The Diamondback backs had a run on a sacrifice fly when Wainwright got his first out of the first inning. He regained control of the inning by striking out Christian Walker on three pitches – the last of which was a called strike three on an 88.6-mph But from there, he built momentum. Wainwright snuck a high curveball past No. 3 hitter Corbin Carroll for the second out of the third inning, and that was when he really rolled. Carroll was the first of seven consecutive Diamondbacks retired by Wainwright. The right-hander finished the fourth inning on eight pitches.
At times he would change his arm angle to throw off the hitter's vantage point.
At the end of the quick fourth, he had thrown 55 pitches, and that allowed him plenty of room to go out and try to get three outs in the fifth and qualify for the win.
Wainwright retired the first two batters of the inning, retiring in order the bottom two rungs of the Diamondbacks’ lineup. He walked the next batter, lost touch with the strike zone briefly, and allowed a single when he did get a pitch back in it. That put him at 70 pitches with the tying run at the plate in Carroll. The rookie got ahead, 2-0, on the first two pitches before Wainwright leveled the count and then got a deep fly ball out to right field.
Wainwright allowed two runs on four hits and two walks through his five innings. He struck out three, and that snap he’d been looking for on some of his off-speed pitches was there. The average velocity on his sinker was also up 1 mph, to 87.8 mph.
Cornerstones provide power
One of the most productive hitters in the majors for the past month was joined in the same line of the box score by the most productive hitter ever at Chase Field.
More than halfway through their third season together in St. Louis, Nolan Arenado and Goldschmidt homered in the same game for one of the rare times.

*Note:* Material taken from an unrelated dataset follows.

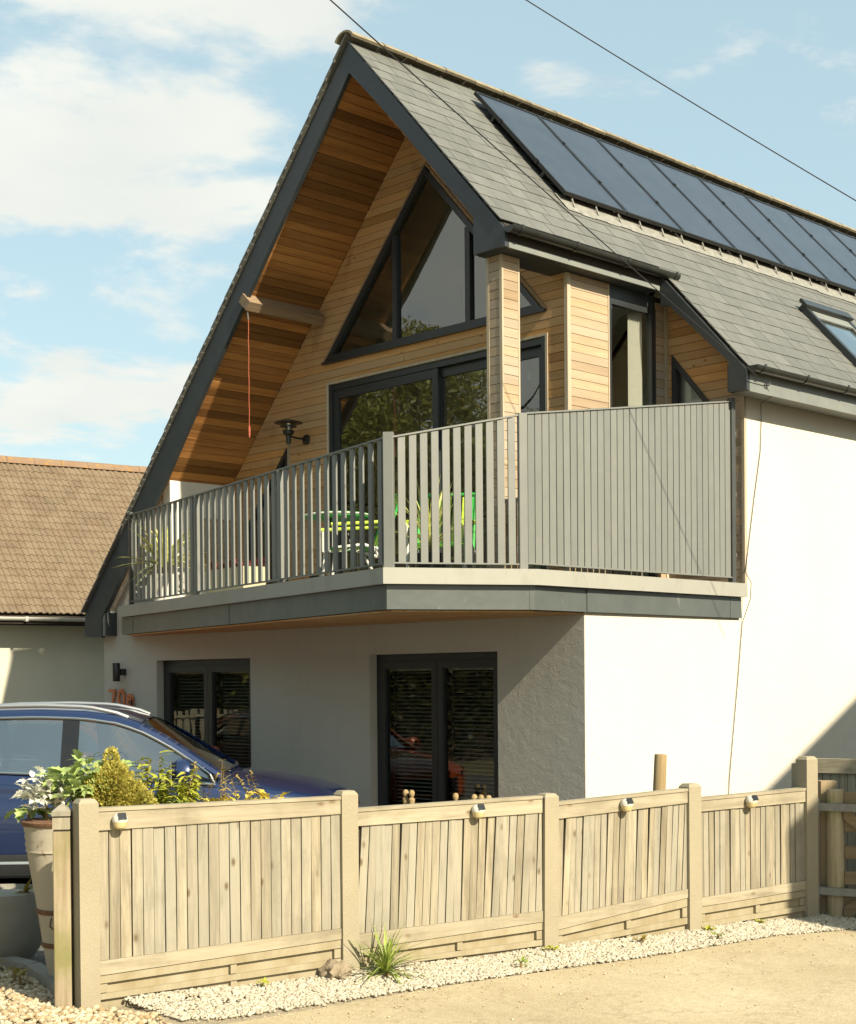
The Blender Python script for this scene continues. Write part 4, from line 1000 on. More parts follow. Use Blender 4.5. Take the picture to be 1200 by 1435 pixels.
# ================================================================== NEIGHBOUR ON THE RIGHT (casts the shade at the gate)
nb = thing('gabled_house', 'brick neighbour house just beyond the right edge whose gable shades the gate', 'house', (9.0, -2.15, 0), 0)
MB().prism([(0, 0, -.1), (0, 13.2, -.1), (0, 13.2, 4.9), (0, 6.6, 8.3), (0, 0, 4.9)], (7, 0, 0)).build('wall', 'brick_red', nb)
MB().prism([(-.03, -.0, 4.91), (-.03, 6.6, 8.31), (-.03, 6.6, 8.43), (-.03, -.0, 5.03)], (7.2, 0, 0)).build('roof', 'slate', nb)
MB().prism([(-.03, 13.2, 4.91), (-.03, 13.2, 5.03), (-.03, 6.601, 8.43), (-.03, 6.601, 8.31)], (7.2, 0, 0)).build('roof', 'slate', nb)
for yy in (2.0, 5.5):
    f = MB().box(-.03, yy, 1.0, -.002, yy+1.2, 2.2).build('window', 'white_pvc', nb)
    MB().box(-.035, yy+.08, 1.08, -.031, yy+1.12, 2.12).build('pane', 'car_gloss', f)

# ================================================================== FENCE
fang = math.atan2(4.82, 1.11); FD = Vector((1.11, 4.82, 0)).normalized(); FN = Vector((FD.y, -FD.x, 0))   # FN faces the camera side
def post_thing(x, y, zt, label, h0=-.3):
    t = thing('concrete_post', label, 'fence post', (x, y, 0), fang, 'exposed aggregate concrete fence posts')
    b = MB(); w = .05
    b.add([(-w, -.055, h0), (w, -.055, h0), (w, .045, h0), (-w, .045, h0), (-w, -.055, zt-.02), (w, -.055, zt-.02), (w, .045, zt-.02), (-w, .045, zt-.02), (-w+.015, -.04, zt), (w-.015, -.04, zt), (w-.015, .03, zt), (-w+.015, .03, zt)],
          [(3, 2, 1, 0), (0, 1, 5, 4), (1, 2, 6, 5), (2, 3, 7, 6), (3, 0, 4, 7), (4, 5, 9, 8), (5, 6, 10, 9), (6, 7, 11, 10), (7, 4, 8, 11), (8, 9, 10, 11)])
    b.build('shaft', 'concrete_post', t, origin=(0, 0, 0))
    MB().box(-.045, .0455, h0, -.012, .09, zt-.05).build('back_rib', 'concrete_post', t); MB().box(.012, .0455, h0, .045, .09, zt-.05).build('back_rib', 'concrete_post', t)
    return t
PP = [(2.063, -6.318, 1.028, 'first concrete fence post, beside the pointed wooden post'), (2.39, -4.897, 1.003, 'concrete fence post rising by the grass tuft and the old stump'),
      (2.69, -3.592, .925, 'concrete fence post leaning below the lit corner of the house'), (2.941, -2.502, .936, 'concrete fence post next to the round timber post behind'), (3.17, -1.51, 1.073, 'tallest concrete fence post, at the shaded gate end')]
posts = [post_thing(*p) for p in PP]
posts[2].rotation_euler = (0, .012, fang)
PANELS = [ # (top z left,right), bottom of top rail, top of bottom rail, bottom of bottom rail, label
  ((.963, .958), (.870, .880), (.22, .257), (.149, .199), (0.0, .03), 'nearest fence panel, below the golden conifer', 0.0),
  ((.885, .897), (.808, .815), (.217, .236), (.131, .172), (0.0, 0.0), 'fence panel between the grass tuft post and the leaning post', .03),
  ((.852, .890), (.772, .818), (.188, .276), (.113, .222), (-.02, .02), 'fence panel in front of the pale round post, its slats leaning', .025),
  ((.825, .848), (.757, .774), (.21, .251), (.155, .19), (-.01, .02), 'farthest fence panel, half in shade beside the gate', 0.0)]
for k, (tz, t2, b1, b2, gz, lab, lean) in enumerate(PANELS):
    a, c = PP[k], PP[k+1]; p0 = Vector((a[0], a[1], 0))+FD*.048; p1 = Vector((c[0], c[1], 0))-FD*.048
    L = (p1-p0).length; dx = math.atan2((p1-p0).y, (p1-p0).x)
    t = thing('timber_fence', lab, 'fence panel', p0, dx, 'timber fence panels on concrete gravel boards')
    def lerp(z, x): return z[0]+(z[1]-z[0])*x/L
    def sbar(zl, zh, y0, y1, x0=0.002, x1=None):
        x1 = L-.002 if x1 is None else x1
        return MB().hexa([(x0, y0, lerp(zl, x0)), (x1, y0, lerp(zl, x1)), (x1, y1, lerp(zl, x1)), (x0, y1, lerp(zl, x0)), (x0, y0, lerp(zh, x0)), (x1, y0, lerp(zh, x1)), (x1, y1, lerp(zh, x1)), (x0, y1, lerp(zh, x0))])
    sbar(t2, tz, -.042, .02).build('top_rail', 'fence_rail', t)
    sbar((tz[0]+.001, tz[1]+.001), (tz[0]+.018, tz[1]+.018), -.048, .026).build('capping', 'fence_rail', t)
    sbar(b2, b1, -.04, .02).build('bottom_rail', 'fence_rail', t)
    MB().hexa([(.002, -.012, b1[0]-.01), (L-.002, -.012, b1[1]-.01), (L-.002, -.006, b1[1]-.01), (.002, -.006, b1[0]-.01), (.002, -.012, t2[0]), (L-.002, -.012, t2[1]), (L-.002, -.006, t2[1]), (.002, -.006, t2[0])]).build('gap_shade_strip', 'backing', t)  # dark sheet added behind the slats to paint the shade in the gaps
    n = [23, 24, 22, 21][k]; w = L/n
    for i in range(n):
        xa, xb = i*w+.0024, (i+1)*w-.0024
        ln = lean*(random.uniform(.7, 1.3)); y0 = -.030+random.uniform(-.004, .004)
        zl0, zl1 = lerp(b1, xa)+.001, lerp(b1, xb)+.001; zh0, zh1 = lerp(t2, xa)-.001, lerp(t2, xb)-.001
        sk = random.uniform(-.003, .003)
        pts = [(xa, y0, zl0), (xb, y0, zl1), (xb, y0+.015, zl1), (xa, y0+.015, zl0), (min(xa+ln+sk, L-.01), y0, zh0), (min(xb+ln+sk, L-.002), y0, zh1), (min(xb+ln+sk, L-.002), y0+.015, zh1), (min(xa+ln+sk, L-.01), y0+.015, zh0)]
        MB().hexa(pts).build('slat', 'fence_wood', t)
    # concrete gravel board with sunk fields
    g0 = (gz[0]-.12, gz[1]-.12); gt = (b2[0]-.004, b2[1]-.004)
    gb = sbar(g0, gt, -.012, .02).build('gravel_board', 'gravel_board', t)
    hh = [(b2[j]-gz[j]) for j in (0, 1)]
    def fr(f0, f1, x0=0.004, x1=None):
        zl = (gz[0]+hh[0]*f0, gz[1]+hh[1]*f0); zh = (gz[0]+hh[0]*f1-.004, gz[1]+hh[1]*f1-.004)
        return sbar(zl, zh, -.034, -.0125, x0, x1)
    fr(.72, 1.0).build('raised_rib', 'gravel_board', gb); fr(.18, .40).build('raised_rib', 'gravel_board', gb)
    fr(.405, .715, L*.52, L*.52+.035).build('raised_rib', 'gravel_board', gb); fr(-.3, .175, L*.52, L*.52+.035).build('raised_rib', 'gravel_board', gb)
    fr(.405, .715, L-.045, L-.006).build('raised_rib', 'gravel_board', gb); fr(.405, .715, .006, .045).build('raised_rib', 'gravel_board', gb)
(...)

Goldschmidt’s two-run homer two batters into the game gave the Cardinals their first lead and the first baseman his 104th career homer at Chase. He is the all-time leader at the ballpark he called home before the trade to the Cardinals after the 2018 season. Arenado followed four innings later with a solo homer in the fifth that widened the Cardinals’ lead. His homer, the 22nd of his season, came with outs.
It is only the 10th time they’ve homered in the same game.
They’ve done it twice this season.
Cardinals rally to break 2-2 tie
The Cardinals took the lead that the bullpen would squander in the fourth inning. Nootbaar opened the inning with a walk, took third on Jordan Walker’s double, and then waited for the rally to gain steam. It got there with a sacrifice fly from Dylan Carlson and then an RBI single by Taylor Motter. Motter’s RBI single put the Cardinals ahead, 4-2. The inning fizzled from there when a double play ended it.